======== DATASET CONTENT ========

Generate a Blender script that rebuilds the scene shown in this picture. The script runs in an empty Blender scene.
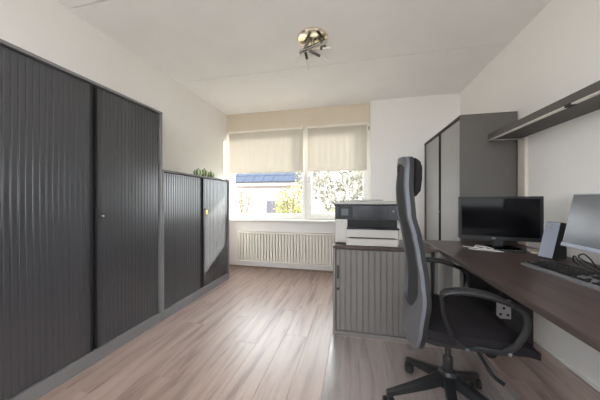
import bpy, bmesh, math, random
from mathutils import Vector, Matrix
random.seed(7)
C = bpy.context.scene.collection
SC = bpy.context.scene
PI = math.pi

# ------------------------------------------------------------------ camera, sky, sun, exposure
FPX = 243.0                                  # focal length in pixels of the 600 px wide frame
YAW = math.atan(54.0 / FPX)                  # the camera looks a little left of the room's long axis
cam_d = bpy.data.cameras.new('camera')
cam_d.sensor_fit = 'HORIZONTAL'; cam_d.sensor_width = 36.0
cam_d.lens = FPX * 36.0 / 600.0
cam_d.clip_start = 0.02; cam_d.clip_end = 300
cam = bpy.data.objects.new('camera', cam_d); C.objects.link(cam)
cam.location = (0, 0, 1.13); cam.rotation_euler = (PI / 2, 0, YAW)
SC.camera = cam

world = bpy.data.worlds.new('sky'); SC.world = world; world.use_nodes = True
bg = world.node_tree.nodes['Background']
bg.inputs['Color'].default_value = (0.93, 0.95, 1.0, 1)
bg.inputs['Strength'].default_value = 1.0

sun_d = bpy.data.lights.new('sun', 'SUN'); sun_d.energy = 2.3; sun_d.angle = math.radians(1.2)
sun_d.color = (1.0, 0.93, 0.82)
sun = bpy.data.objects.new('sun', sun_d); C.objects.link(sun)
sun.rotation_euler = Vector((-1.50, -1.0, -0.57)).to_track_quat('-Z', 'Y').to_euler()

SC.view_settings.view_transform = 'Standard'; SC.view_settings.look = 'None'
SC.view_settings.gamma = 1.0; SC.view_settings.use_curve_mapping = False
SC.view_settings.exposure = 3.3
SC.cycles.max_bounces = 14; SC.cycles.diffuse_bounces = 10; SC.cycles.transparent_max_bounces = 16
SC.cycles.sample_clamp_indirect = 8.0

# ------------------------------------------------------------------ helpers: materials
def principled(name):
    m = bpy.data.materials.new(name); m.use_nodes = True
    return m, m.node_tree, m.node_tree.nodes['Principled BSDF']

def mat(name, col, rough=0.5, spec=0.5, metal=0.0, var=0.06, scale=8.0, bump=0.0, bscale=200.0, stretch=None, coat=0.0):
    m, nt, p = principled(name)
    N, L = nt.nodes, nt.links
    tc = N.new('ShaderNodeTexCoord'); src = tc.outputs['Object']
    if stretch:
        mp = N.new('ShaderNodeMapping'); mp.inputs['Scale'].default_value = stretch
        L.new(src, mp.inputs['Vector']); src = mp.outputs['Vector']
    nz = N.new('ShaderNodeTexNoise'); nz.inputs['Scale'].default_value = scale; nz.inputs['Detail'].default_value = 4
    L.new(src, nz.inputs['Vector'])
    r = N.new('ShaderNodeValToRGB')
    a, b = 1 - var, 1 + var
    r.color_ramp.elements[0].position = 0.3; r.color_ramp.elements[1].position = 0.7
    r.color_ramp.elements[0].color = (*[min(1, c * a) for c in col], 1)
    r.color_ramp.elements[1].color = (*[min(1, c * b) for c in col], 1)
    L.new(nz.outputs['Fac'], r.inputs['Fac']); L.new(r.outputs['Color'], p.inputs['Base Color'])
    p.inputs['Roughness'].default_value = rough; p.inputs['Metallic'].default_value = metal
    p.inputs['Specular IOR Level'].default_value = spec
    if coat: p.inputs['Coat Weight'].default_value = coat; p.inputs['Coat Roughness'].default_value = 0.1
    if bump:
        n2 = N.new('ShaderNodeTexNoise'); n2.inputs['Scale'].default_value = bscale; n2.inputs['Detail'].default_value = 3
        L.new(tc.outputs['Object'], n2.inputs['Vector'])
        bp = N.new('ShaderNodeBump'); bp.inputs['Strength'].default_value = bump; bp.inputs['Distance'].default_value = 0.002
        L.new(n2.outputs['Fac'], bp.inputs['Height']); L.new(bp.outputs['Normal'], p.inputs['Normal'])
    return m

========

#### [REQUIREMENT]
Skip every picture and return the lines above from the top through the one that contains "PI = math.pi".

#### [ANSWER IN FULL]
Generate a Blender script that rebuilds the scene shown in this picture. The script runs in an empty Blender scene.
import bpy, bmesh, math, random
from mathutils import Vector, Matrix
random.seed(7)
C = bpy.context.scene.collection
SC = bpy.context.scene
PI = math.pi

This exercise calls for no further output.